David Greenberg enjoys a busy and diverse career as soloist, chamber musician, orchestral musician, and folk fiddler. As a Baroque violinist, Greenberg has performed and recorded with many of the best North American early music ensembles, including the Seattle Baroque Orchestra and ten years as a core member of Tafelmusik. He serves as Associate Concertmaster with Apollo’s Fire. David is also recognized as a master Cape Breton-style folk fiddler, and co-authored the definitive treatise on the music from that legendary Nova Scotian island near his Halifax home. David is a member of the Celtic all-star trio Ferintosh and as well as Glasgow's Concerto Caledonia. Many critically acclaimed recordings have resulted from these classical and folk music collaborations.
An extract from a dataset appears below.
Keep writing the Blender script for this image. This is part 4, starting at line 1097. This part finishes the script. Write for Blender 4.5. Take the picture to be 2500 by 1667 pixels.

Howard Beach’s uniquely wide-ranging style of keyboard playing has been developed through years of partnering fine musicians in many different fields of music, as well as his own experience as an accomplished singer and violinist. Since 1989 he has worked regularly with Piers Adams in concert and in the recording studio as both harpsichordist and pianist — including several performances in London's Wigmore Hall and tours throughout Europe, Canada and the Far East. He has also performed and recorded as a concerto soloist and continuo player with Les Arts Florissants, the Apollo Chamber Orchestra and the London Mozart Players. Howard broadcasts frequently on radio and has been consultant and performer on programs for UK's Channel 4 TV.

Dang Thai Son

Russian Romantics

Among the leading international musicians of our time, Vietnamese pianist Dang Thai Son has visited over forty countries since he was awarded the First Prize and Gold Medal at the Tenth International Chopin Piano Competition in Warsaw in 1980. He is back in Edmonton by popular demand.

"He is a pianist of superb discipline and undeniable distinction... The playing was first-class." -The Boston Globe



The Seasons, Op. 37b:
January (“By the Hearth”)
February (“Carnival Time”)
March (“Song of the Lark”)
April (“Snowdrops”)
May (“Bright Nights”)
June (“Barcarolle”)
July (“Reaper’s Song”)
August (“Harvest”)
September (“The Hunt”)
October (“Autumn Song”)
November (“In the Troika”)
December (“Christmas”)


Humoresque, Op. 10, No.5
Marguerites, Op. 38, No. 3
Polka de V.R.
Six Moments musicaux, Op. 16

Dang Thai Son

It was in Hanoi in 1974, as a student of his mother, that Dang Thai Son came to the notice of the visiting Russian pianist Isaac Katz. Subsequent studies at the Moscow State Tchaikovsky Conservatory and a first place standing and gold medal win at the 10th International Piano Competition in Warsaw launched an impressive international career.

In the 25 years since winning the Chopin Competition, Dang Thai Son has performed in over forty countries, with such distinguished orchestras as the Leningrad Philharmonic, the City of Birmingham Symphony Orchestra, the Staatskapelle Berlin, the Montreal Symphony Orchestra and the Dresden Philharmonic.

Since 1987, Dang Thai Son has been a visiting professor at Kunitachi Music College in Tokyo and at present teaches at the Université de Montreal. He has recorded for Deutsche Grammophon, Melodya, CBS Sony, Victor JVC and Analekta.